Problem to solve: Leave out any pictures and transcribe all other data below exactly.
- - - - -
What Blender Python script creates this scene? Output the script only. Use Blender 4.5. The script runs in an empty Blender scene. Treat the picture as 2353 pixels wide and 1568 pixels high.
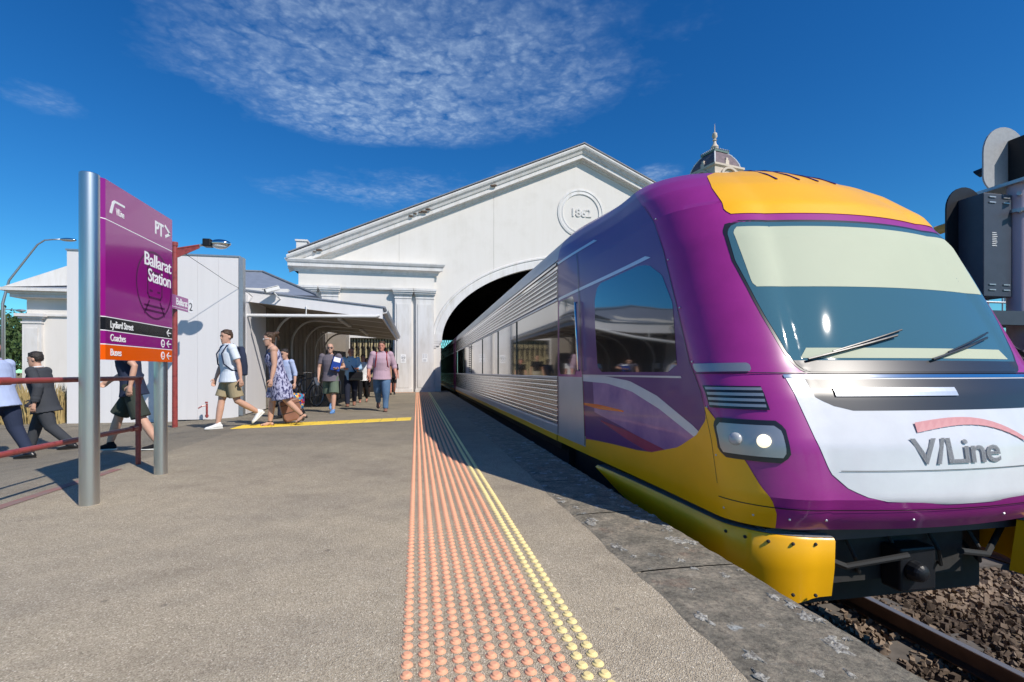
import bpy, bmesh, math, random
from mathutils import Vector, Matrix, Euler
R = math.radians
random.seed(7)
scn = bpy.context.scene
col = scn.collection
# ------------------------------------------------------------ camera
YAW = 10.972
cam_d = bpy.data.cameras.new('camera'); cam = bpy.data.objects.new('camera', cam_d); col.objects.link(cam)
cam.location = (0, 0, 1.03); cam.rotation_euler = (R(90), 0, R(-YAW))
cam_d.sensor_width = 36; cam_d.lens = 1127/2353*36; cam_d.shift_y = (855-784)/2353
cam_d.clip_start = .05; cam_d.clip_end = 3000
scn.camera = cam
# ------------------------------------------------------------ sun
SUN = Vector((.66, -.84, 1.0)).normalized()
sd = bpy.data.lights.new('sun', 'SUN'); sd.energy = 4.3; sd.angle = R(.5); sd.color = (1, .93, .845)
so = bpy.data.objects.new('sun', sd); col.objects.link(so)
so.rotation_euler = SUN.to_track_quat('Z', 'Y').to_euler()
# ------------------------------------------------------------ world
w = bpy.data.worlds.new("World"); scn.world = w; w.use_nodes = True
nt = w.node_tree; N = nt.nodes; L = nt.links; N.clear()
def nd(t, **k):
    n = N.new(t)
    for a, b in k.items(): setattr(n, a, b)
    return n
def mth(op, a, b=None, clamp=False):
    n = nd('ShaderNodeMath', operation=op); n.use_clamp = clamp
    for i, v in enumerate((a, b)):
        if v is None: continue
        if isinstance(v, (int, float)): n.inputs[i].default_value = v
        else: L.new(v, n.inputs[i])
    return n.outputs[0]
sky = nd('ShaderNodeTexSky', sky_type='NISHITA'); sky.sun_disc = False
sky.sun_elevation = math.asin(SUN.z); sky.sun_rotation = math.atan2(SUN.x, SUN.y)
sky.altitude = 400; sky.air_density = 1.0; sky.dust_density = .2; sky.ozone_density = 2.5
hs = nd('ShaderNodeHueSaturation'); hs.inputs['Saturation'].default_value = 1.34; hs.inputs['Hue'].default_value = .512; hs.inputs['Value'].default_value = 1.10
L.new(sky.outputs[0], hs.inputs['Color'])
tc = nd('ShaderNodeTexCoord')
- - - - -
Solution to this problem:
What Blender Python script creates this scene? Output the script only. Use Blender 4.5. The script runs in an empty Blender scene. Treat the picture as 2353 pixels wide and 1568 pixels high.
import bpy, bmesh, math, random
from mathutils import Vector, Matrix, Euler
R = math.radians
random.seed(7)
scn = bpy.context.scene
col = scn.collection
# ------------------------------------------------------------ camera
YAW = 10.972
cam_d = bpy.data.cameras.new('camera'); cam = bpy.data.objects.new('camera', cam_d); col.objects.link(cam)
cam.location = (0, 0, 1.03); cam.rotation_euler = (R(90), 0, R(-YAW))
cam_d.sensor_width = 36; cam_d.lens = 1127/2353*36; cam_d.shift_y = (855-784)/2353
cam_d.clip_start = .05; cam_d.clip_end = 3000
scn.camera = cam
# ------------------------------------------------------------ sun
SUN = Vector((.66, -.84, 1.0)).normalized()
sd = bpy.data.lights.new('sun', 'SUN'); sd.energy = 4.3; sd.angle = R(.5); sd.color = (1, .93, .845)
so = bpy.data.objects.new('sun', sd); col.objects.link(so)
so.rotation_euler = SUN.to_track_quat('Z', 'Y').to_euler()
# ------------------------------------------------------------ world
w = bpy.data.worlds.new("World"); scn.world = w; w.use_nodes = True
nt = w.node_tree; N = nt.nodes; L = nt.links; N.clear()
def nd(t, **k):
    n = N.new(t)
    for a, b in k.items(): setattr(n, a, b)
    return n
def mth(op, a, b=None, clamp=False):
    n = nd('ShaderNodeMath', operation=op); n.use_clamp = clamp
    for i, v in enumerate((a, b)):
        if v is None: continue
        if isinstance(v, (int, float)): n.inputs[i].default_value = v
        else: L.new(v, n.inputs[i])
    return n.outputs[0]
sky = nd('ShaderNodeTexSky', sky_type='NISHITA'); sky.sun_disc = False
sky.sun_elevation = math.asin(SUN.z); sky.sun_rotation = math.atan2(SUN.x, SUN.y)
sky.altitude = 400; sky.air_density = 1.0; sky.dust_density = .2; sky.ozone_density = 2.5
hs = nd('ShaderNodeHueSaturation'); hs.inputs['Saturation'].default_value = 1.34; hs.inputs['Hue'].default_value = .512; hs.inputs['Value'].default_value = 1.10
L.new(sky.outputs[0], hs.inputs['Color'])
tc = nd('ShaderNodeTexCoord')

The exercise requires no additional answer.